─── DATA PROVIDED ───
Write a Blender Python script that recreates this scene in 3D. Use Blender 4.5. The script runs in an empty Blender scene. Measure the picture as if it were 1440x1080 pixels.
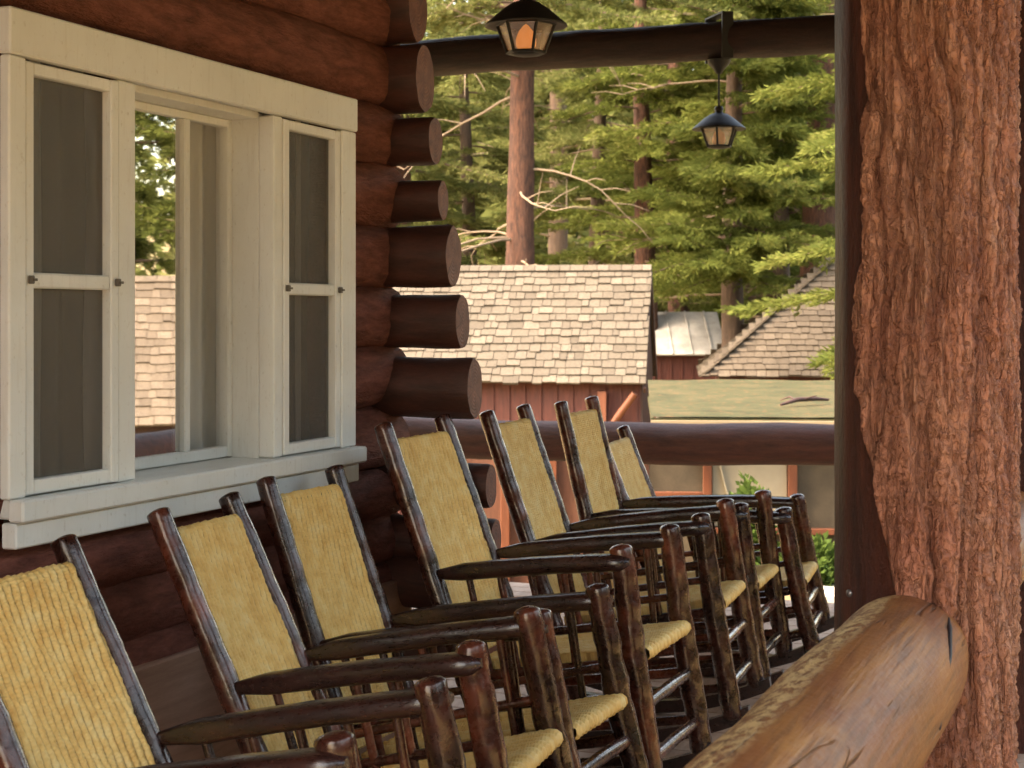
import bpy, math, random
import numpy as np
from mathutils import Vector, Matrix, noise

random.seed(7); np.random.seed(7)
SC = bpy.context.scene
COL = SC.collection
R = math.radians
F = 2300.0; TH = math.atan2(922, F)
CX, CY, CZ = 2.33, 0.0, 1.42
cT, sT = math.cos(TH), math.sin(TH)

def at(px, d, z=0.0):                     # a bearing and a distance from the viewpoint -> a place in the world
    x = (px - 720) / F * d
    return Vector((CX + x * cT - d * sT, x * sT + d * cT, z))

# ------------------------------------------------------------------ objects
def tag(o, label=None, cat=None, group=None, kind=None):
    if label: o['label'] = label
    if cat: o['category'] = cat
    if group: o['group'] = group
    if kind: o['kind'] = kind
    return o

def empty(name, loc=(0, 0, 0), rz=0.0):
    o = bpy.data.objects.new(name, None); COL.objects.link(o)
    o.empty_display_size = .1
    o.location = loc; o.rotation_euler = (0, 0, rz)
    return o

class MB:
    """collects shapes into one mesh"""
    def __init__(s): s.v = []; s.f = []; s.uv = {}; s.smooth = []
    def add(s, vs, fs, smooth=True):
        n = len(s.v); s.v += [tuple(v) for v in vs]
        s.f += [tuple(i + n for i in f) for f in fs]; s.smooth += [smooth] * len(fs)
    def box(s, x0, x1, y0, y1, z0, z1, M=None, bev=0.0):
        if bev > 0:
            b = min(bev, (x1-x0)*.45, (y1-y0)*.45, (z1-z0)*.45)
            vs = []; idx = {}
            X = (x0, x1); Y = (y0, y1); Z = (z0, z1)
            for i in (0, 1):
                for j in (0, 1):
                    for k in (0, 1):
                        sx = b if i == 0 else -b; sy = b if j == 0 else -b; sz = b if k == 0 else -b
                        for a, p in enumerate(((X[i], Y[j]+sy, Z[k]+sz), (X[i]+sx, Y[j], Z[k]+sz), (X[i]+sx, Y[j]+sy, Z[k]))):
                            idx[(i, j, k, a)] = len(vs); vs.append(p)
            fs = []
            for i in (0, 1): fs.append([idx[(i, j, k, 0)] for j, k in ((0, 0), (0, 1), (1, 1), (1, 0))][::(1 if i == 0 else -1)])
            for j in (0, 1): fs.append([idx[(i, j, k, 1)] for i, k in ((0, 0), (1, 0), (1, 1), (0, 1))][::(1 if j == 0 else -1)])
            for k in (0, 1): fs.append([idx[(i, j, k, 2)] for i, j in ((0, 0), (0, 1), (1, 1), (1, 0))][::(1 if k == 0 else -1)])
            for j in (0, 1):
                for k in (0, 1): fs.append([idx[(0, j, k, 1)], idx[(1, j, k, 1)], idx[(1, j, k, 2)], idx[(0, j, k, 2)]])
            for i in (0, 1):
                for k in (0, 1): fs.append([idx[(i, 0, k, 0)], idx[(i, 1, k, 0)], idx[(i, 1, k, 2)], idx[(i, 0, k, 2)]])
            for i in (0, 1):
                for j in (0, 1): fs.append([idx[(i, j, 0, 0)], idx[(i, j, 1, 0)], idx[(i, j, 1, 1)], idx[(i, j, 0, 1)]])
            for i in (0, 1):
                for j in (0, 1):
                    for k in (0, 1): fs.append([idx[(i, j, k, a)] for a in (0, 1, 2)])
        else:
            vs = [(x, y, z) for x in (x0, x1) for y in (y0, y1) for z in (z0, z1)]
            fs = [(0, 1, 3, 2), (4, 6, 7, 5), (0, 4, 5, 1), (2, 3, 7, 6), (0, 2, 6, 4), (1, 5, 7, 3)]
        if M is not None: vs = [M @ Vector(v) for v in vs]
        s.add(vs, fs, False)
    def tube(s, pts, rads, n=12, step=None, lump=0.0, freq=18.0, seed=0.0, round_end=0.0, flat_end=True, stretch=None):
        P = [Vector(p) for p in pts]
        if not hasattr(rads, '__len__'): rads = [rads] * len(P)
        if step:
            Q = []; rr = []
            for i in range(len(P) - 1):
                L = (P[i+1] - P[i]).length; m = max(1, int(L / step))
                for k in range(m):
                    t = k / m; Q.append(P[i].lerp(P[i+1], t)); rr.append(rads[i] * (1-t) + rads[i+1] * t)
            Q.append(P[-1]); rr.append(rads[-1]); P, rads = Q, rr
        if round_end > 0:
            d0 = (P[0] - P[1]).normalized(); d1 = (P[-1] - P[-2]).normalized()
            A = []; B = []
            for a in (75, 45, 20):
                A.append((P[0] + d0 * rads[0] * round_end * math.sin(R(a)), rads[0] * math.cos(R(a))))
            for a in (20, 45, 75):
                B.append((P[-1] + d1 * rads[-1] * round_end * math.sin(R(a)), rads[-1] * math.cos(R(a))))
            P = [a[0] for a in A] + P + [b[0] for b in B]
            rads = [a[1] for a in A] + list(rads) + [b[1] for b in B]
        T = [(P[min(i+1, len(P)-1)] - P[max(i-1, 0)]).normalized() for i in range(len(P))]
        up = Vector((0, 0, 1)) if abs(T[0].z) < .9 else Vector((1, 0, 0))
        u = T[0].cross(up).normalized(); base = len(s.v)
        vs = []; fs = []
        for i, p in enumerate(P):
            u = (u - T[i] * u.dot(T[i])).normalized(); w = T[i].cross(u)
            for k in range(n):
                a = 2 * math.pi * k / n
                dr = u * math.cos(a) + w * math.sin(a)
                r = rads[i]
                if lump:
                    q = p + dr * r
                    q = q * freq if stretch is None else Vector((q.x*stretch[0], q.y*stretch[1], q.z*stretch[2]))
                    r *= 1 + lump * noise.fractal(q + Vector((seed*7.3, seed*3.1, seed)), 1.0, 2.0, 3)
                vs.append(p + dr * r)
        for i in range(len(P) - 1):
            for k in range(n):
                a = i*n + k; b = i*n + (k+1) % n
                fs.append((a, b, b+n, a+n))
        s.add(vs, fs, True)
        m = (len(P)-1)*n
        s.add(vs[:n], [tuple(range(n))[::-1]], False); s.add(vs[m:m+n], [tuple(range(n))], False)
    def lathe(s, prof, n=24, c=(0, 0, 0), smooth=True, rot=0.0):
        vs = []; fs = []
        for r, z in prof:
            for k in range(n):
                a = 2*math.pi*k/n + rot
                vs.append((c[0] + r*math.cos(a), c[1] + r*math.sin(a), c[2] + z))
        for i in range(len(prof)-1):
            for k in range(n):
                a = i*n+k; b = i*n+(k+1) % n
                fs.append((a, b, b+n, a+n))
        s.add(vs, fs, smooth)
    def build(s, name, m, parent=None, M=None):
        me = bpy.data.meshes.new(name)
        vs = s.v if M is None else [tuple(M @ Vector(v)) for v in s.v]
        me.from_pydata(vs, [], s.f)
        me.polygons.foreach_set('use_smooth', s.smooth)
        for mm in (m if isinstance(m, (list, tuple)) else [m]): me.materials.append(mm)
        me.update()
        o = bpy.data.objects.new(name, me); COL.objects.link(o)
        if parent: o.parent = parent
        return o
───
» WORK REQUIRED:
Go through the listing above and quote it exactly, apart from its images.

» EXERCISE RESULT:
Write a Blender Python script that recreates this scene in 3D. Use Blender 4.5. The script runs in an empty Blender scene. Measure the picture as if it were 1440x1080 pixels.
import bpy, math, random
import numpy as np
from mathutils import Vector, Matrix, noise

random.seed(7); np.random.seed(7)
SC = bpy.context.scene
COL = SC.collection
R = math.radians
F = 2300.0; TH = math.atan2(922, F)
CX, CY, CZ = 2.33, 0.0, 1.42
cT, sT = math.cos(TH), math.sin(TH)

def at(px, d, z=0.0):                     # a bearing and a distance from the viewpoint -> a place in the world
    x = (px - 720) / F * d
    return Vector((CX + x * cT - d * sT, x * sT + d * cT, z))

# ------------------------------------------------------------------ objects
def tag(o, label=None, cat=None, group=None, kind=None):
    if label: o['label'] = label
    if cat: o['category'] = cat
    if group: o['group'] = group
    if kind: o['kind'] = kind
    return o

def empty(name, loc=(0, 0, 0), rz=0.0):
    o = bpy.data.objects.new(name, None); COL.objects.link(o)
    o.empty_display_size = .1
    o.location = loc; o.rotation_euler = (0, 0, rz)
    return o

class MB:
    """collects shapes into one mesh"""
    def __init__(s): s.v = []; s.f = []; s.uv = {}; s.smooth = []
    def add(s, vs, fs, smooth=True):
        n = len(s.v); s.v += [tuple(v) for v in vs]
        s.f += [tuple(i + n for i in f) for f in fs]; s.smooth += [smooth] * len(fs)
    def box(s, x0, x1, y0, y1, z0, z1, M=None, bev=0.0):
        if bev > 0:
            b = min(bev, (x1-x0)*.45, (y1-y0)*.45, (z1-z0)*.45)
            vs = []; idx = {}
            X = (x0, x1); Y = (y0, y1); Z = (z0, z1)
            for i in (0, 1):
                for j in (0, 1):
                    for k in (0, 1):
                        sx = b if i == 0 else -b; sy = b if j == 0 else -b; sz = b if k == 0 else -b
                        for a, p in enumerate(((X[i], Y[j]+sy, Z[k]+sz), (X[i]+sx, Y[j], Z[k]+sz), (X[i]+sx, Y[j]+sy, Z[k]))):
                            idx[(i, j, k, a)] = len(vs); vs.append(p)
            fs = []
            for i in (0, 1): fs.append([idx[(i, j, k, 0)] for j, k in ((0, 0), (0, 1), (1, 1), (1, 0))][::(1 if i == 0 else -1)])
            for j in (0, 1): fs.append([idx[(i, j, k, 1)] for i, k in ((0, 0), (1, 0), (1, 1), (0, 1))][::(1 if j == 0 else -1)])
            for k in (0, 1): fs.append([idx[(i, j, k, 2)] for i, j in ((0, 0), (0, 1), (1, 1), (1, 0))][::(1 if k == 0 else -1)])
            for j in (0, 1):
                for k in (0, 1): fs.append([idx[(0, j, k, 1)], idx[(1, j, k, 1)], idx[(1, j, k, 2)], idx[(0, j, k, 2)]])
            for i in (0, 1):
                for k in (0, 1): fs.append([idx[(i, 0, k, 0)], idx[(i, 1, k, 0)], idx[(i, 1, k, 2)], idx[(i, 0, k, 2)]])
            for i in (0, 1):
                for j in (0, 1): fs.append([idx[(i, j, 0, 0)], idx[(i, j, 1, 0)], idx[(i, j, 1, 1)], idx[(i, j, 0, 1)]])
            for i in (0, 1):
                for j in (0, 1):
                    for k in (0, 1): fs.append([idx[(i, j, k, a)] for a in (0, 1, 2)])
        else:
            vs = [(x, y, z) for x in (x0, x1) for y in (y0, y1) for z in (z0, z1)]
            fs = [(0, 1, 3, 2), (4, 6, 7, 5), (0, 4, 5, 1), (2, 3, 7, 6), (0, 2, 6, 4), (1, 5, 7, 3)]
        if M is not None: vs = [M @ Vector(v) for v in vs]
        s.add(vs, fs, False)
    def tube(s, pts, rads, n=12, step=None, lump=0.0, freq=18.0, seed=0.0, round_end=0.0, flat_end=True, stretch=None):
        P = [Vector(p) for p in pts]
        if not hasattr(rads, '__len__'): rads = [rads] * len(P)
        if step:
            Q = []; rr = []
            for i in range(len(P) - 1):
                L = (P[i+1] - P[i]).length; m = max(1, int(L / step))
                for k in range(m):
                    t = k / m; Q.append(P[i].lerp(P[i+1], t)); rr.append(rads[i] * (1-t) + rads[i+1] * t)
            Q.append(P[-1]); rr.append(rads[-1]); P, rads = Q, rr
        if round_end > 0:
            d0 = (P[0] - P[1]).normalized(); d1 = (P[-1] - P[-2]).normalized()
            A = []; B = []
            for a in (75, 45, 20):
                A.append((P[0] + d0 * rads[0] * round_end * math.sin(R(a)), rads[0] * math.cos(R(a))))
            for a in (20, 45, 75):
                B.append((P[-1] + d1 * rads[-1] * round_end * math.sin(R(a)), rads[-1] * math.cos(R(a))))
            P = [a[0] for a in A] + P + [b[0] for b in B]
            rads = [a[1] for a in A] + list(rads) + [b[1] for b in B]
        T = [(P[min(i+1, len(P)-1)] - P[max(i-1, 0)]).normalized() for i in range(len(P))]
        up = Vector((0, 0, 1)) if abs(T[0].z) < .9 else Vector((1, 0, 0))
        u = T[0].cross(up).normalized(); base = len(s.v)
        vs = []; fs = []
        for i, p in enumerate(P):
            u = (u - T[i] * u.dot(T[i])).normalized(); w = T[i].cross(u)
            for k in range(n):
                a = 2 * math.pi * k / n
                dr = u * math.cos(a) + w * math.sin(a)
                r = rads[i]
                if lump:
                    q = p + dr * r
                    q = q * freq if stretch is None else Vector((q.x*stretch[0], q.y*stretch[1], q.z*stretch[2]))
                    r *= 1 + lump * noise.fractal(q + Vector((seed*7.3, seed*3.1, seed)), 1.0, 2.0, 3)
                vs.append(p + dr * r)
        for i in range(len(P) - 1):
            for k in range(n):
                a = i*n + k; b = i*n + (k+1) % n
                fs.append((a, b, b+n, a+n))
        s.add(vs, fs, True)
        m = (len(P)-1)*n
        s.add(vs[:n], [tuple(range(n))[::-1]], False); s.add(vs[m:m+n], [tuple(range(n))], False)
    def lathe(s, prof, n=24, c=(0, 0, 0), smooth=True, rot=0.0):
        vs = []; fs = []
        for r, z in prof:
            for k in range(n):
                a = 2*math.pi*k/n + rot
                vs.append((c[0] + r*math.cos(a), c[1] + r*math.sin(a), c[2] + z))
        for i in range(len(prof)-1):
            for k in range(n):
                a = i*n+k; b = i*n+(k+1) % n
                fs.append((a, b, b+n, a+n))
        s.add(vs, fs, smooth)
    def build(s, name, m, parent=None, M=None):
        me = bpy.data.meshes.new(name)
        vs = s.v if M is None else [tuple(M @ Vector(v)) for v in s.v]
        me.from_pydata(vs, [], s.f)
        me.polygons.foreach_set('use_smooth', s.smooth)
        for mm in (m if isinstance(m, (list, tuple)) else [m]): me.materials.append(mm)
        me.update()
        o = bpy.data.objects.new(name, me); COL.objects.link(o)
        if parent: o.parent = parent
        return o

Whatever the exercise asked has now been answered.